> WHAT TO PRODUCE
Return each line containing the string "More".

Rows from a 3D scene dataset:
..............................
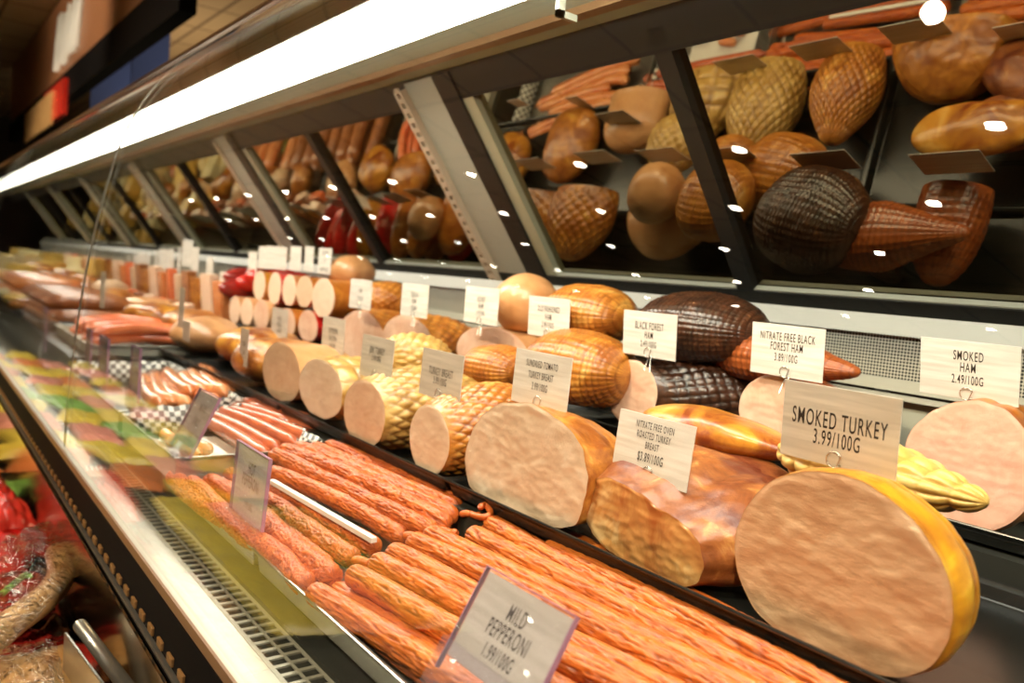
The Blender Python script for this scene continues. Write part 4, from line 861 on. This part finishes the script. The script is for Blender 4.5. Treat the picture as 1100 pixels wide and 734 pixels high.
# ================================================================ LIGHTS
def area(name, loc, size, power, col, target, sy=None):
    l = bpy.data.lights.new(name, 'AREA'); l.energy = power; l.color = col; l.shape = 'RECTANGLE'; l.size = size; l.size_y = sy or size
    o = bpy.data.objects.new(name, l); link(o); o.location = loc; o.rotation_euler = (Vector(target)-Vector(loc)).to_track_quat('-Z', 'Y').to_euler(); return o
k = 0
first = None
for ix, xx in enumerate((-5.4, -4.5, -3.6, -2.8, -2.05)):
    for iy in range(14):
        y = -3.2+iy*1.12+(ix % 2)*.5
        if first is None:
            first = thing('ceiling_spotlight', 'round recessed warm ceiling spotlight glowing over the shop aisle', 'ceiling light', (xx, y, CEIL), 0, 'ceiling spotlights over the aisle')
            m_ = MB(); n = 24
            for r_, z in ((.034, -.0), (.036, -.012), (.06, -.012), (.062, 0.)): m_.V += [Vector((r_*math.cos(6.2832*j/n), r_*math.sin(6.2832*j/n), z)) for j in range(n)]
            for q in range(3): m_.F += [(q*n+j, q*n+(j+1) % n, (q+1)*n+(j+1) % n, (q+1)*n+j) for j in range(n)]
            m_.build('trim_ring', M['white'], first, True)
            m_ = MB(); m_.V = [Vector((.034*math.cos(6.2832*j/n), .034*math.sin(6.2832*j/n), -.006)) for j in range(n)]; m_.F = [tuple(range(n))]; m_.build('bulb_face', M['spot'], first)
        else:
            c_ = copy_tree(first); c_.location = (xx, y, CEIL)
for (lx, ly, lz, e_) in ((1.7, 4.4, .7, 14), (1.7, 7.0, .7, 14)):     # added unseen fill lights that brighten the ceiling, no fixtures there
    area('ceiling_wash', (lx, ly, lz), .6, e_, (1, .78, .5), (lx, ly+.3, CEIL), 2.)
for y in (-.8, 1.2, 3.4, 6.2):
    l = bpy.data.lights.new('aisle_spot', 'SPOT'); l.energy = 270; l.color = (1, .80, .56); l.spot_size = math.radians(75); l.spot_blend = .5; l.shadow_soft_size = .03
    o = bpy.data.objects.new('aisle_spot', l); link(o); o.location = (-1.25, y, CEIL-.05); o.rotation_euler = (Vector((.6, y+.5, -.3))-o.location).to_track_quat('-Z', 'Y').to_euler()
l = bpy.data.lights.new('sign_spot', 'SPOT'); l.energy = 120; l.color = (1, .84, .62); l.spot_size = math.radians(80); l.spot_blend = .6; l.shadow_soft_size = .03
o = bpy.data.objects.new('sign_spot', l); link(o); o.location = (-.6, 5.2, CEIL-.05); o.rotation_euler = (Vector((.9, 5.9, 1.35))-o.location).to_track_quat('-Z', 'Y').to_euler()
w = bpy.data.worlds.new('w'); bpy.context.scene.world = w; w.use_nodes = True
w.node_tree.nodes['Background'].inputs[0].default_value = (.9, .7, .5, 1); w.node_tree.nodes['Background'].inputs[1].default_value = .15
# ================================================================ CAMERA
cam = bpy.data.cameras.new('camera'); co = bpy.data.objects.new('camera', cam); link(co)
Rm = Matrix(((a2[0], a2[1], -a2[2]), (a1[0], a1[1], -a1[2]), (a3[0], a3[1], -a3[2])))
co.matrix_world = Rm.to_4x4()
cam.sensor_width = 36; cam.lens = 36*F/1100; cam.clip_start = .01
cam.dof.use_dof = True; cam.dof.focus_distance = .88; cam.dof.aperture_fstop = 4.6
bpy.context.scene.camera = co
for o in list(bpy.context.scene.objects):
    if o.parent is None: o.location.z += EYE
sc = bpy.context.scene
sc.view_settings.view_transform = 'Standard'; sc.view_settings.look = 'None'; sc.view_settings.gamma = 1; sc.view_settings.use_curve_mapping = False
sc.view_settings.exposure = -0.25
sc.cycles.max_bounces = 8; sc.cycles.transparent_max_bounces = 16; sc.cycles.glossy_bounces = 4; sc.cycles.diffuse_bounces = 3
sc.cycles.use_denoising = True; sc.cycles.caustics_reflective = False; sc.cycles.caustics_refractive = False; sc.cycles.sample_clamp_indirect = 4.
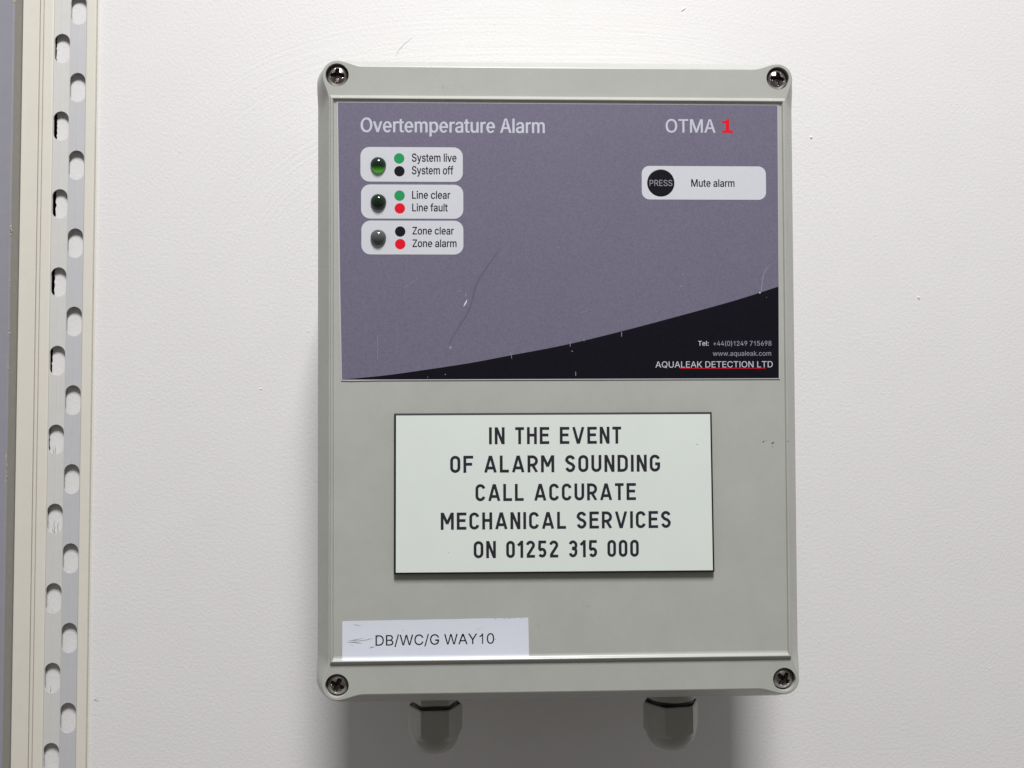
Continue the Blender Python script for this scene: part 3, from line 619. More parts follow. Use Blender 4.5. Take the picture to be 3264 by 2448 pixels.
# a hair-thin scratch in the paint over the box, pencil tick low on the left
stroke(mb, [(-61.4, 136.15), (-60.2, 138.6), (-57.6, 141.6), (-54.3, 144.3)], 0.18, -79.96, 'smudge', taper=True)
stroke(mb, [(-183.3, -128.1), (-182.6, -127.3), (-182.3, -128.2)], 0.22, -79.96, 'smudge')
stroke(mb, [(-181.9, -127.6), (-181.5, -128.4)], 0.2, -79.96, 'smudge')
# cracked paint seen through the slots near the plaster's edge
for (x0, y0, n) in ((-200.2, -27, 2), (-197.6, -58, 1), (-200.6, -60, 2), (-199.3, -57, 1), (-200.0, -92, 1), (-200.3, -124, 1)):
    for c in range(n):
        p, x, y = [], x0 + 0.5 * c, y0 + random.uniform(1, 3)
        for k in range(12):
            p.append((x, y))
            x += random.uniform(-0.35, 0.38)
            y -= random.uniform(0.35, 0.9)
        stroke(mb, p, 0.16, -79.95, 'crack', taper=True)
wall = structure(mb.build('wall', origin=(0, 0, -80), smooth=False))
wall.location = V(0.83, 0.3, WALL)
wall.scale = (WS, 1, WS)
mb = MB()
mb.add([(-450, -430, -106), (-155, -430, -106), (-155, 620, -106), (-450, 620, -106)], [[0, 1, 2, 3]], 'cavity')
structure(mb.build('wall_cavity', smooth=False))


# ------------------------------------------------------------------ left edge: perforated trim and the grey panel beside it
def lean(ob, pivot):
    ob.rotation_euler = (0, math.atan(TA), 0)
    return ob


TR = (-191.3, 0, -78.5)
trim = thing('perforated_trim', TR, 'pale metal edge trim with two staggered rows of slots running down the wall', 'trim')
trim.rotation_euler = (0, math.atan(TA), 0)
trim.location = V(TR[0] * WS + 0.83, TR[1] * WS + 0.3, TR[2] + WALL + 80 - 0.6)
trim.scale = (WS, 1, WS)
YT, YB = 235.0, -235.0


def slot_hole(cx, cy):
    w, h = 3.1, 6.05
    p = []
    for k in range(13):
        a = math.pi * k / 12
        p.append((cx + w * math.cos(a), cy + (h - w) + w * math.sin(a)))
    for k in range(13):
        a = math.pi + math.pi * k / 12
        p.append((cx + w * math.cos(a), cy - (h - w) + w * math.sin(a)))
    return p


XR, XL = -191.55, -198.0
R_Y = [153.43 + 31.93 * k for k in range(-11, 3)]
L_Y = [153.43 - 15.95 + 31.93 * k for k in range(-11, 3)]
R_Y = [y for y in R_Y if abs(y) < 225]
L_Y = [y for y in L_Y if abs(y) < 225]


def slotted_band(x0, x1, cx, cys, m, name):
    mb = MB()
    ys_ = sorted(cys)
    w, h, H_ = 3.1, 6.05, 7.6
    zt, zb = -77.0, -77.45
    y_prev = YB
    for cy in ys_:
        mb.add([(x0, y_prev, zt), (x1, y_prev, zt), (x1, cy - H_, zt), (x0, cy - H_, zt)], [[0, 1, 2, 3]], m)
        y_prev = cy + H_
        lo = [(cx + w * math.cos(t), cy - (h - w) + w * math.sin(t)) for t in [-math.pi / 2 - math.pi / 2 * k / 8 for k in range(9)]]
        hi = [(cx + w * math.cos(t), cy + (h - w) + w * math.sin(t)) for t in [math.pi - math.pi / 2 * k / 8 for k in range(9)]]
        half = lo + hi                                   # left side of the hole, bottom to top
        for sgn in (1, -1):
            xo = x0 if sgn == 1 else x1
            hh = [(cx + sgn * (p[0] - cx), p[1]) for p in half]
            poly = [(cx, cy - H_)] + hh + [(cx, cy + H_), (xo, cy + H_), (xo, cy - H_)]
            n = len(hh)
            # strips from the hole's edge out to the band's side
            vs = [(x, y, zt) for x, y in hh] + [(xo, y, zt) for x, y in hh] + [(cx, cy - H_, zt), (xo, cy - H_, zt), (cx, cy + H_, zt), (xo, cy + H_, zt)]
            fs = [[i, i + 1, n + i + 1, n + i] for i in range(n - 1)]
            fs += [[2 * n, 0, n, 2 * n + 1], [n - 1, 2 * n + 2, 2 * n + 3, 2 * n - 1]]
            mb.add(vs, fs, m)
            mb.add([(x, y, zt) for x, y in hh] + [(x, y, zb) for x, y in hh], [[i, i + 1, n + i + 1, n + i] for i in range(n - 1)], m)
    mb.add([(x0, y_prev, zt), (x1, y_prev, zt), (x1, YT, zt), (x0, YT, zt)], [[0, 1, 2, 3]], m)
    for x in (x0, x1):
        mb.add([(x, YB, zb), (x, YT, zb), (x, YT, zt), (x, YB, zt)], [[0, 1, 2, 3]], m)
    # fine drawn ribs: one on the band's axis (broken by the slots)
    cuts = [YB] + [q for y in ys_ for q in (y - 6.3, y + 6.3)] + [YT]
    for k in range(0, len(cuts), 2):
        a, b = cuts[k], cuts[k + 1]
        mb.add([(cx - 0.16, a, -77.0), (cx, a, -76.86), (cx + 0.16, a, -77.0),
                (cx - 0.16, b, -77.0), (cx, b, -76.86), (cx + 0.16, b, -77.0)], [[0, 1, 4, 3], [1, 2, 5, 4]], m)
    return mb.build(name, trim, TR, smooth=False)


slotted_band(-201.25, -194.78, XL, L_Y, 'satin_light', 'slotted_strip')
slotted_band(-194.74, -188.32, XR, R_Y, 'satin', 'slotted_strip')


def long_bar(mb, prof, m):
    """profile (x, z) run along the trim"""
    a = [(x, YB, z) for x, z in prof]
    b = [(x, YT, z) for x, z in prof]
    n = len(prof)
    mb.add(a + b, [[i, i + 1, n + i + 1, n + i] for i in range(n - 1)], m)


mb = MB()
long_bar(mb, [(-213.7, -78.3), (-213.7, -76.5), (-213.4, -76.2), (-207.15, -76.2), (-206.95, -76.4), (-206.93, -78.3)], 'cream')
long_bar(mb, [(-206.75, -78.3), (-206.72, -76.6), (-206.4, -76.35), (-205.75, -76.35), (-205.5, -76.6), (-205.47, -78.3)], 'cream')
long_bar(mb, [(-205.27, -78.3), (-205.25, -76.6), (-205.0, -76.45), (-201.9, -76.65), (-201.35, -76.88), (-201.28, -78.3)], 'cream')
mb.build('painted_strip', trim, TR, smooth=False)
mb = MB()
long_bar(mb, [(-188.28, -78.3), (-188.2, -76.95), (-187.7, -76.9), (-184.95, -77.0), (-184.6, -77.3), (-184.6, -78.6)], 'cream')
long_bar(mb, [(-184.55, -79.9), (-184.5, -79.0), (-184.0, -79.35), (-183.6, -79.99)], 'cream')
mb.build('painted_strip', trim, TR, smooth=False)

PN = (-270, -235, -73.5)
pan = thing('grey_panel', PN, 'flat blue-grey panel with a chipped edge left of the slotted trim', 'panel')
pan.rotation_euler = (0, math.atan(TA), 0)
pan.location = V(PN[0] * WS + 0.83, PN[1] * WS + 0.3, PN[2] + WALL + 80)
pan.scale = (WS, 1, WS)
mb = MB()
xe = -213.85 - 235 * TA * 0      # right edge of the panel, against the trim
rg = []
prof = [(xe, -78.2), (xe, -70.6), (xe - 0.12, -70.25), (xe - 0.5, -70.0), (-330, -70.0)]
# the panel turns about its lower end, so undo the shift that gives at mid height
sh = -(0 - PN[1]) * TA
mb.add([(x + sh, YB, z) for x, z in prof[:3]] + [(x + sh, YT, z) for x, z in prof[:3]],
       [[1, 0, 3, 4], [2, 1, 4, 5]], 'panel_edge')
mb.add([(x + sh, YB, z) for x, z in prof[2:]] + [(x + sh, YT, z) for x, z in prof[2:]],
       [[1, 0, 3, 4], [2, 1, 4, 5]], 'panel_blue')
for (y, n, r) in ((62.4, 5, 0.6), (44.2, 3, 0.45), (40, 3, 0.25), (21, 8, 0.4), (8, 6, 0.35), (-5, 3, 0.2), (-29.4, 5, 0.5), (-32, 4, 0.4),
                  (-38.2, 4, 0.4), (-46, 5, 0.25), (-56, 4, 0.22), (152.5, 5, 0.5), (146, 3, 0.3)):
    for k in range(n):
        yy = y + random.uniform(-2.5, 2.5)
        rr = r * random.uniform(0.4, 1.0)
        x = xe + sh - 0.15 + random.uniform(-0.3, 0.15)
        c = [(x + rr * 0.6 * math.cos(t) * random.uniform(0.6, 1.2), yy + rr * 1.3 * math.sin(t)) for t in [2 * math.pi * j / 8 for j in range(8)]]
        mb.rings([[(a, b, -70.6) for a, b in c], [(x + (a - x) * .7, yy + (b - yy) * .7, -69.92) for a, b in c]], 'bare')
mb.build('board', pan, PN, smooth=False)

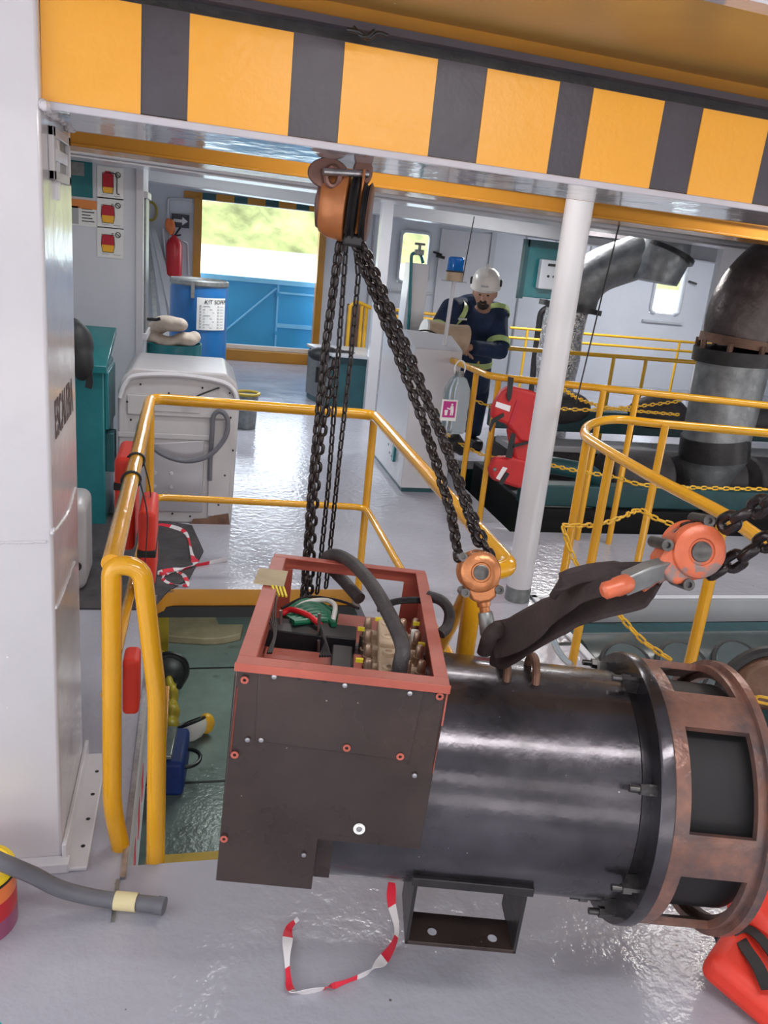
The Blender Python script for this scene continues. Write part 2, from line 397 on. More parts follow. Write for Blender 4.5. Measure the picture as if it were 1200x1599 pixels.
struct('wall_back', MB().box((-3, -1.75, 0), (9.4, -1.65, .35)).box((-3, -1.75, .95), (9.4, -1.65, 1.55)).box((-3, -1.75, 2.15), (9.4, -1.65, 2.44)), K['greywhite'])  # unseen wall added behind the viewer, slots shaped for light and reflections
struct('ceiling', MB().box((-3, -1.75, 2.38), (9.4, WY + .1, 2.44)), K['greywhite'])
struct('wall_lower_far', MB().box((-3, 8.6, -1.9), (9.4, 8.7, -.07)), K['teal_dark'])
struct('wall_lower_left', MB().box((-1.6, -2, -1.9), (-1.5, 8.6, -.07)), K['greywhite'])
struct('wall_lower_right', MB().box((5.5, -2, -1.9), (5.6, 8.6, -.07)), K['greywhite'])
for i, (a, nm) in enumerate(((W1, 'window_1'), (W2, 'window_2'))):
    wn = thing(nm, None, None, ((a[0] + a[1]) / 2, WY, a[2])); wn['kind'] = 'structure'
    fr = MB(); q = [(a[0], a[2]), (a[1], a[2]), (a[1], a[3]), (a[0], a[3])]
    fr.tube(fillet([(x, WY - .02, z) for x, z in q + q[:2]], .08, 5)[1:-1], .025, 8, closed=False)
    part('window_frame', fr, K['greywhite'], wn)
    part('pane', MB().box((a[0], WY + .03, a[2]), (a[1], WY + .035, a[3])), K['glass'], wn, smooth=False)
    part('dog_clip', MB().cyl((a[1] + .05, WY - .03, (a[2] + a[3]) / 2 + .1), (a[1] + .16, WY - .09, (a[2] + a[3]) / 2 + .07), .014), K['dark'], wn)
    part('sill_tray', MB().box((a[0] - .1, WY - .05, a[2] - .14), (a[1] + .1, WY, a[2] - .11)), K['greywhite'], wn)
# frame of the aft opening, orange with striped lintel
tr = MB().box((OX0 - .07, WY - .05, 0), (OX0 + .03, WY + .12, OZ1 + .02)); struct('trim_1', tr, K['ochre'])
struct('trim_2', MB().box((OX1 - .02, WY - .05, 0), (OX1 + .07, WY + .12, OZ1 + .02)), K['ochre'])
struct('trim_3', MB().box((OX0, WY - .02, 0), (OX1, WY + .14, .14)), K['ochre'])
struct('trim_8', MB().box((OX0, WY + .10, .145), (OX1, WY + .16, .20)), K['paper'])
x = OX0 - .20; k = 0
li = thing('trim_9', None, None, (OX0, WY, OZ1)); li['kind'] = 'structure'
a_ = MB(); b_ = MB()
while x < OX1 + .1:
    ww = .23 if k % 2 == 0 else .17
    (a_ if k % 2 == 0 else b_).box((x, WY - .04, OZ1 + .005), (min(x + ww, OX1 + .12), WY - .003, OZ1 + .085)); x += ww; k += 1
part('lintel_yellow_band', a_, K['ochre'], li, smooth=False); part('lintel_dark_band', b_, K['teal_dark'], li, smooth=False)
# wall panels seams, door panels to the right of the porthole
dr = thing('door_1', None, None, (3.6, WY - .02, 0)); dr['kind'] = 'structure'
part('leaf', MB().box((3.25, WY - .035, .05), (3.98, WY - .004, 1.98)), K['white'], dr, bevel=.006)
part('leaf_edge', MB().box((3.98, WY - .06, .05), (4.05, WY - .004, 2.0)), K['greywhite'], dr)
part('closer_hook', MB().cyl((3.20, WY - .08, 1.62), (3.32, WY - .1, 1.60), .02), K['dark'], dr)
for i, xx in enumerate((4.5, 4.95, 5.5, 7.55, 8.1, 2.3)):
    struct('trim_%d' % (10 + i), MB().box((xx, WY - .02, 0), (xx + .02, WY - .001, 2.3)), K['inkgrey'])
# partition bulkhead on the left carrying the signs
pl = P(110, 300, Y=6.0); pr = P(222, 300, Y=6.0)
struct('wall_partition', MB().box((-1.05, 6.0, 0), (-.40, 6.08, 2.38)), K['whitewall'])
tr = MB().box((-.40, 5.97, 0), (-.355, 6.55, 2.1)); struct('trim_4', tr, K['white'])
sd = MB().box((-.356, 6.1, .9), (-.342, 6.45, 1.8)); struct('window_3', sd, K['greysteel'], bevel=.005)
struct('trim_5', MB().box((-.355, 6.05, .86), (-.33, 6.5, .90)).box((-.355, 6.05, 1.80), (-.33, 6.5, 1.84)), K['white'])
hd = single('door_handle', 'black lever handle on the narrow white door edge beside the drum', 'handle', MB().tube([(-.355, 6.3, .98), (-.28, 6.3, .98), (-.25, 6.3, .99)], .012), K['black'])

# overhead beams
def xbeam(name, label, Y0, depth, p0, p1, h, xa, xb, mat, fmat, rot=4.0, cat='beam'):
    """cross beam whose lower front edge passes through two sighted points; slight athwartship camber"""
    a = P(*p0, Y=Y0); d = V((cos(R(rot)), sin(R(rot)), 0)); n = V((-d.y, d.x, 0))
    r = ray(*p1); t = (a - EYE).dot(n) / r.dot(n); b = EYE + r * t
    M = frame(a, n.cross(b - a) * -1 if False else (b - a).cross(n), b - a)
    k = (b - a).normalized().x
    T = thing(name, label, cat, a)
    x0_, x1_ = (xa - a.x) / k, (xb - a.x) / k
    part('web', MB(M).box((x0_, 0, .012), (x1_, .02, h)), mat, T)
    part('flange', MB(M).box((x0_, -.015, 0), (x1_, depth, .012)), fmat, T, bevel=.003)
    return T, M, x0_, x1_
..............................
> RESULT OF THE TASK
Continue the Blender Python script for this scene: part 3, from line 619. More parts follow. Use Blender 4.5. Take the picture to be 3264 by 2448 pixels.
The Blender Python script for this scene continues. Write part 2, from line 397 on. More parts follow. Write for Blender 4.5. Measure the picture as if it were 1200x1599 pixels.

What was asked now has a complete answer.